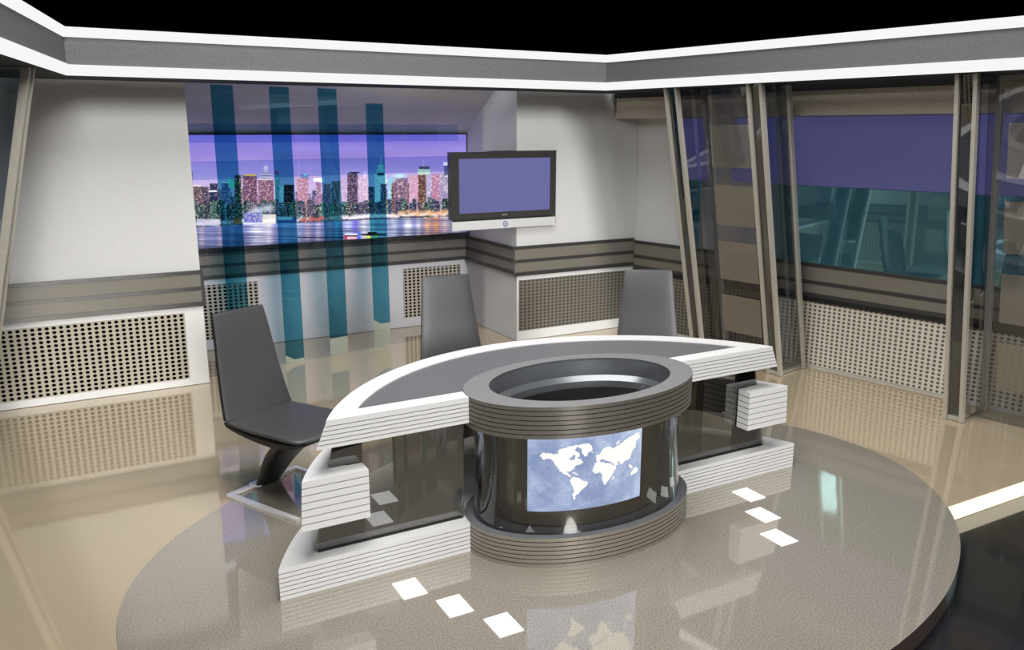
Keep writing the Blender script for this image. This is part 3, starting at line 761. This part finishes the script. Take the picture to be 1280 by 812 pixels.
# white grooved side blocks
def block_fn(sgn):
    def fn(R, v0):
        ui = 1.172
        top_v = 3.86
        pts = []
        n = 14
        a0 = math.asin((v0 - AC) / R); a1 = math.asin((top_v - AC) / R)
        for k in range(n + 1):
            t = a0 + (a1 - a0) * k / n
            pts.append((DW + sgn * R * math.cos(t), AC + R * math.sin(t)))
        pts += [(DW + sgn * 1.16, 3.86), (DW + sgn * 1.25, 3.506), (DW + sgn * ui, 3.506), (DW + sgn * ui, v0)]
        return pts
    return fn
for sgn in (-1, 1):
    bm = B(); layered(bm, 1.620, 1.607, FV - .02, .318, .553, 7, fn=block_fn(sgn)); link('side_block', bm, WM, desk)

# ------------------------------------------------------------------ oval display drum
drum = thing('display_drum', 'oval drum of ribbed metal rings and smoked glass set into the desk front', 'display stand', (CU, CV, 0))
def ribbed(a, b, ai, bi, z0, z1, nl, g=.0038, ins=.007, topmat=2, inmat=3):
    prof = []; mis = []
    h = (z1 - z0 - g * (nl - 1)) / nl; z = z0
    for k in range(nl):
        prof += [(a, b, z), (a, b, z + h)]; mis += [0, 1 if k < nl - 1 else topmat]
        z += h
        if k < nl - 1:
            prof += [(a - ins, b - ins, z), (a - ins, b - ins, z + g)]; mis += [1, 1]
            z += g
    prof += [(ai, bi, z1), (ai, bi, z0)]; mis += [inmat, 0]
    return prof, mis
bm = B(); p_, m_ = ribbed(.650, .415, .512, .338, .655, .812, 7); annulus(bm, p_, 128, mis=m_)
link('top_ring', bm, [M['ring_dark'], M['groove'], M['ring_top'], M['ring_inner']], drum, True)
bm = B(); p_, m_ = ribbed(.650, .420, .50, .31, .0005, .152, 7); annulus(bm, p_, 128, mis=m_)
link('base_ring', bm, [M['ring_metal'], M['groove'], M['ring_base_top'], M['ring_inner']], drum, True)
bm = B(); tube_e(bm, [(.512, .338, .80), (.505, .330, .715), (.470, .30, .690), (.462, .295, .655)], 96); link('inner_bowl', bm, M['ring_inner'], drum, True)
bm = B(); tube_e(bm, [(.461, .294, .6549), (.44, .275, .50), (.40, .24, .462)], 96, cap=True); link('bowl_well', bm, M['black'], drum, True)
bm = B(); tube_e(bm, [(.475, .305, .155), (.475, .305, .654)], 96); link('inner_core', bm, M['core'], drum, True)
bm = B(); tube_e(bm, [(.605, .382, .151), (.594, .372, .25), (.590, .370, .45), (.602, .380, .654)], 96); link('glass_drum', bm, M['drum_glass'], drum, True)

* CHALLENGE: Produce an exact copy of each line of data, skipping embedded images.

* FINAL RESULT:
Keep writing the Blender script for this image. This is part 3, starting at line 761. This part finishes the script. Take the picture to be 1280 by 812 pixels.
# white grooved side blocks
def block_fn(sgn):
    def fn(R, v0):
        ui = 1.172
        top_v = 3.86
        pts = []
        n = 14
        a0 = math.asin((v0 - AC) / R); a1 = math.asin((top_v - AC) / R)
        for k in range(n + 1):
            t = a0 + (a1 - a0) * k / n
            pts.append((DW + sgn * R * math.cos(t), AC + R * math.sin(t)))
        pts += [(DW + sgn * 1.16, 3.86), (DW + sgn * 1.25, 3.506), (DW + sgn * ui, 3.506), (DW + sgn * ui, v0)]
        return pts
    return fn
for sgn in (-1, 1):
    bm = B(); layered(bm, 1.620, 1.607, FV - .02, .318, .553, 7, fn=block_fn(sgn)); link('side_block', bm, WM, desk)

# ------------------------------------------------------------------ oval display drum
drum = thing('display_drum', 'oval drum of ribbed metal rings and smoked glass set into the desk front', 'display stand', (CU, CV, 0))
def ribbed(a, b, ai, bi, z0, z1, nl, g=.0038, ins=.007, topmat=2, inmat=3):
    prof = []; mis = []
    h = (z1 - z0 - g * (nl - 1)) / nl; z = z0
    for k in range(nl):
        prof += [(a, b, z), (a, b, z + h)]; mis += [0, 1 if k < nl - 1 else topmat]
        z += h
        if k < nl - 1:
            prof += [(a - ins, b - ins, z), (a - ins, b - ins, z + g)]; mis += [1, 1]
            z += g
    prof += [(ai, bi, z1), (ai, bi, z0)]; mis += [inmat, 0]
    return prof, mis
bm = B(); p_, m_ = ribbed(.650, .415, .512, .338, .655, .812, 7); annulus(bm, p_, 128, mis=m_)
link('top_ring', bm, [M['ring_dark'], M['groove'], M['ring_top'], M['ring_inner']], drum, True)
bm = B(); p_, m_ = ribbed(.650, .420, .50, .31, .0005, .152, 7); annulus(bm, p_, 128, mis=m_)
link('base_ring', bm, [M['ring_metal'], M['groove'], M['ring_base_top'], M['ring_inner']], drum, True)
bm = B(); tube_e(bm, [(.512, .338, .80), (.505, .330, .715), (.470, .30, .690), (.462, .295, .655)], 96); link('inner_bowl', bm, M['ring_inner'], drum, True)
bm = B(); tube_e(bm, [(.461, .294, .6549), (.44, .275, .50), (.40, .24, .462)], 96, cap=True); link('bowl_well', bm, M['black'], drum, True)
bm = B(); tube_e(bm, [(.475, .305, .155), (.475, .305, .654)], 96); link('inner_core', bm, M['core'], drum, True)
bm = B(); tube_e(bm, [(.605, .382, .151), (.594, .372, .25), (.590, .370, .45), (.602, .380, .654)], 96); link('glass_drum', bm, M['drum_glass'], drum, True)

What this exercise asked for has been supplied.